Washington Wine Region: Walla Walla Valley AVA

As we continue through Washington Wine Month, our tour takes us deep into Columbia Valley to the Walla Walla Valley AVA.  It is located in the far southeast portion of the state, just east of junction between the Columbia River and Snake River.  It's one of the oldest wine producing regions in the state, sees the most sunlight, and also encompasses some of the greatest vineyards in the country.  A good portion of the valley stretches into Oregon, is that state's warmest region, and produces great Syrah.  Now let's check out some of the vineyards, wineries, and what makes this AVA different:

Walla Walla River Valley is a great place to grow wine grapes.  It sees between 190-220 days of sunlight per year along with hot days and cold nights.  The temperature range give great wine balance and the sunlight allows grapes like Cabernet Sauvignon (which makes up 41% of the region's varietals) enough time to mature.  Other varietals grown are Merlot, Syrah, and Cabernet Franc.  The soil composition is of loess, which is wind blown sand and clay, giving the soil excellent drainage.  The vines will dig deep for water and struggle, giving more concentration to fruit clusters. 

The charge to bring Walla Walla back to wine promenance after Prohibition began with the founding of Leonetti Cellar in the 70's, followed by Woodward Canyon Winery and L'Ecole No. 41 in the early 80's.  Shortly afterward, the region gained AVA status in 1984 with but three wineries and just over 60 acres planted.  Now there are over 100 wineries and 1800 acres planted!  Some of my favorite wineries include Tamarack Cellars, Dusted Valley Vintners, Dunham Cellars, K Vintners, Pepper Bridge Winery, Seven Hills Winery, and Isenhower Cellars, to name just a few.  Some of these wineries get their grapes from and own some of the best vineyards in the country like Cougar Hills, Woodward Canyon Estate, Seven Hills, Buty Rockgarden Estate, Mill Creek Upland, and Girasol.

All of this surrounds the city of Walla Walla.  If you get a chance, make your way up there, stay at a vineyard and visit these great wineries!

Washington Wine History

Washington Wine Month continues with a bit of Washington wine history.  So everyone knows that Washington has become one of the greatest wine producing states in the US, but how and when did it start?  Well, it began all the way back in 1825, when traders from the Hudson's Bay Company brought in the first vines to Fort Vancouver. 

Eventually, Italian and German immigrants brought in their own wines and produced wine in the 1860s and 70s.  Italians from Puglia brought in the Ottavianello varietal, which is related to Cinsault (a French Rhone blending grape).  This little known grape is no longer grown in Washington (though Cinsault is), but a recent indigenous grape revival has put it back into production in Puglia.  In the Ostuni DOC, wines are made up of no less than 85% of the Ottavianello varietal!

Wine production continued until Washington became one of the first states to begin Prohibition in 1916 and all Vitis Vinifera vines were lost.  After Prohibition, Concord grapes were planted, mainly by the Nawico and Pommerelle wineries, and used to create fortified sweet wine.  Finally, in the 1950s, Washington State University began to replant Vitis Vinifera vines (Grenache being the first) and test which varietals grew best in local climates and soils.  Some professors eventually banded together in 1962 to create what is now Columbia Winery, while Nawico and Pommerelle combined to form Chateau Ste.

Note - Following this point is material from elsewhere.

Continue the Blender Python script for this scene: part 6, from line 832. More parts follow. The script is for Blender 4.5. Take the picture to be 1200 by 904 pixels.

Michelle, and both began to produce premium wines. 

In the 1970s, Washington found a new home for Cabernet Sauvignon.  This grape brought them national acclaim, with Leonetti Cellar being the best example in 1978.  More notariety would come with Chateau Ste. Michelle being named Best American Winery in 1988 and five Washington wines making Wine Spectator's Top 100 for the very first time in 1989.  Today Washington has 650 licensed wineries and countinues to grow every year.  The state has a colorful wine past and a bright future!